_Dataset excerpt_.
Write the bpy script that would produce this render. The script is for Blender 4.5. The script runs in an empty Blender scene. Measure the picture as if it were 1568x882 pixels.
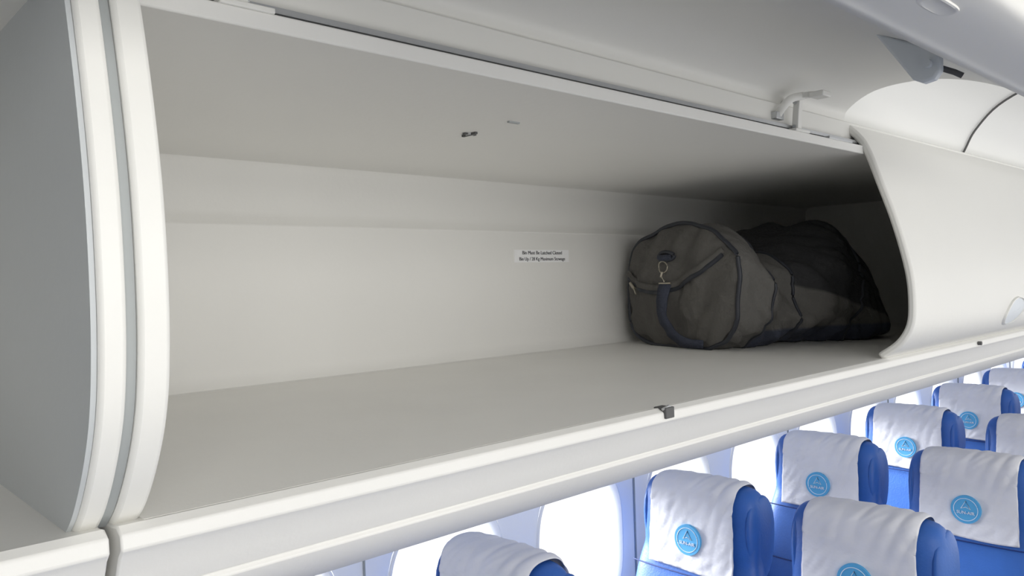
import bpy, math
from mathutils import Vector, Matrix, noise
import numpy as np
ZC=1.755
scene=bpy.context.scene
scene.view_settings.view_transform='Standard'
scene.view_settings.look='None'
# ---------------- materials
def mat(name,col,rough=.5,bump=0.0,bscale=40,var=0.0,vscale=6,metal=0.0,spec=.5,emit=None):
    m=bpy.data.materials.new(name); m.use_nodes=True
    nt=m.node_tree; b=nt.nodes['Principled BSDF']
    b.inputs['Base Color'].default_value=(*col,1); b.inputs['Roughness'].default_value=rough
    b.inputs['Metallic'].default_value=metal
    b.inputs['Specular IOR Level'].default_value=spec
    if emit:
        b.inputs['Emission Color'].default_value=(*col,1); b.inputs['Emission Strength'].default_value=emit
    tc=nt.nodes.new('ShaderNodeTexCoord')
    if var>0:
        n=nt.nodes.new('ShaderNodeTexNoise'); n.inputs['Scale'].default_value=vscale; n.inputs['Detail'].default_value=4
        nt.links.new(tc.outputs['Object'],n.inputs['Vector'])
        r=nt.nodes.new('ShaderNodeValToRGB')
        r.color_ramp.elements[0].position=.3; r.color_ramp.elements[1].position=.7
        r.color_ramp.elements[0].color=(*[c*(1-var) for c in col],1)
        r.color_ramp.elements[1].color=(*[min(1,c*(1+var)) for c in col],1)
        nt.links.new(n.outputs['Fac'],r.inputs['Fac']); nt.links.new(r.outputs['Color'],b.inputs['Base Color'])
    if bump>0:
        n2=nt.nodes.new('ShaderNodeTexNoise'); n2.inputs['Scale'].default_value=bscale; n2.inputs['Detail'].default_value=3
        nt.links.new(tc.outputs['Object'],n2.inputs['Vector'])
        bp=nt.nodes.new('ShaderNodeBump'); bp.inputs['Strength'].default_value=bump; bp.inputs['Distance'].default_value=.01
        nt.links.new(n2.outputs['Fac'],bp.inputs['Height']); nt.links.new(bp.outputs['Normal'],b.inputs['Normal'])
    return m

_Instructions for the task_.
Each line above is to be copied verbatim. Drop any image from the copy.

_The solution_.
Write the bpy script that would produce this render. The script is for Blender 4.5. The script runs in an empty Blender scene. Measure the picture as if it were 1568x882 pixels.
import bpy, math
from mathutils import Vector, Matrix, noise
import numpy as np
ZC=1.755
scene=bpy.context.scene
scene.view_settings.view_transform='Standard'
scene.view_settings.look='None'
# ---------------- materials
def mat(name,col,rough=.5,bump=0.0,bscale=40,var=0.0,vscale=6,metal=0.0,spec=.5,emit=None):
    m=bpy.data.materials.new(name); m.use_nodes=True
    nt=m.node_tree; b=nt.nodes['Principled BSDF']
    b.inputs['Base Color'].default_value=(*col,1); b.inputs['Roughness'].default_value=rough
    b.inputs['Metallic'].default_value=metal
    b.inputs['Specular IOR Level'].default_value=spec
    if emit:
        b.inputs['Emission Color'].default_value=(*col,1); b.inputs['Emission Strength'].default_value=emit
    tc=nt.nodes.new('ShaderNodeTexCoord')
    if var>0:
        n=nt.nodes.new('ShaderNodeTexNoise'); n.inputs['Scale'].default_value=vscale; n.inputs['Detail'].default_value=4
        nt.links.new(tc.outputs['Object'],n.inputs['Vector'])
        r=nt.nodes.new('ShaderNodeValToRGB')
        r.color_ramp.elements[0].position=.3; r.color_ramp.elements[1].position=.7
        r.color_ramp.elements[0].color=(*[c*(1-var) for c in col],1)
        r.color_ramp.elements[1].color=(*[min(1,c*(1+var)) for c in col],1)
        nt.links.new(n.outputs['Fac'],r.inputs['Fac']); nt.links.new(r.outputs['Color'],b.inputs['Base Color'])
    if bump>0:
        n2=nt.nodes.new('ShaderNodeTexNoise'); n2.inputs['Scale'].default_value=bscale; n2.inputs['Detail'].default_value=3
        nt.links.new(tc.outputs['Object'],n2.inputs['Vector'])
        bp=nt.nodes.new('ShaderNodeBump'); bp.inputs['Strength'].default_value=bump; bp.inputs['Distance'].default_value=.01
        nt.links.new(n2.outputs['Fac'],bp.inputs['Height']); nt.links.new(bp.outputs['Normal'],b.inputs['Normal'])
    return m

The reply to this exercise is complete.